Todo aparece cubierto por un halo de romanticismo. Hay una épica en esa idea de «los extraviados». Igarzábal aporta desde el sentido común: «Es cierto, los 80 se siguen idealizando: hay libros, películas, documentales. Es que nunca va a haber otra época así, por el contexto político y social que significó haber salido de la dictadura». Y sigue: «Cemento, de la mano de Omar Chabán y Katja Alemann, apostó desde que abrió en 1985 por lo multidisciplinario: música, teatro, performances, pinturas, poesía. Ese mix fue la fórmula de su éxito, hasta que abrió Paladium y empezó a sacarles público y figuras.
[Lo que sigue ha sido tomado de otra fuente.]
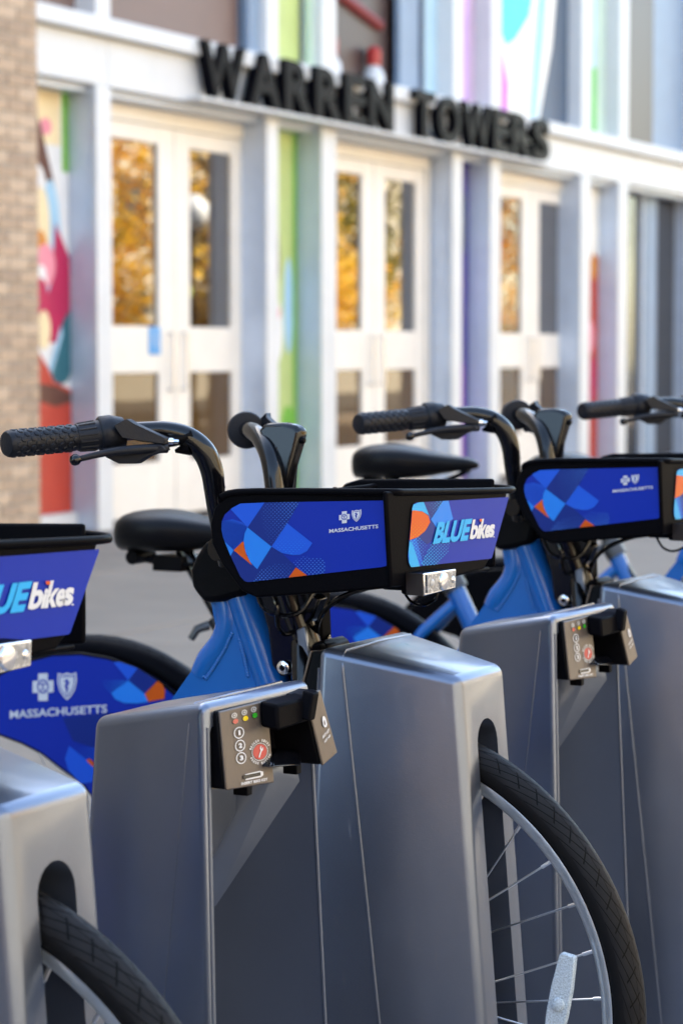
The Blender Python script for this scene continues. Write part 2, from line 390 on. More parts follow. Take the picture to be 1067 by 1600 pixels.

A partir de ahí, el boliche se volcó más hacia el lado de los recitales y, en los 90, se consolidó como templo rockero. Albergó a punks, metaleros, rolingas, hardcores y skinheads, un crisol de tribus que más de una vez terminaba en batallas dignas de Game of Thrones».
Un chiste demasiado gastado dice que quien se acuerda de los 80 no los vivió. Aisenstein opina que no quedan demasiados testigos que puedan contar la historia de primera mano y con ecuanimidad. «Hay muchos heridos», señala. Igarzábal es más directo. Sin tropezar con el optimismo vacío, dice: «La historia no se repite. Hoy las manifestaciones artísticas más interesantes las encontrás en la escena indie, el teatro off, los Festipulentas, Matienzo, El Emergente, Salón Pueyrredón y el Pacha. La acción y el desparpajo están ahí».
Aquella movida que hoy se muestra como una fiesta interminable empezó a agonizar hace 30 años. El revisionismo se funde con la nostalgia y le da una patada a la sentencia de Spinetta. Todo tiempo pasado parece que fue mejor. Y los paraísos, siempre, son los perdidos.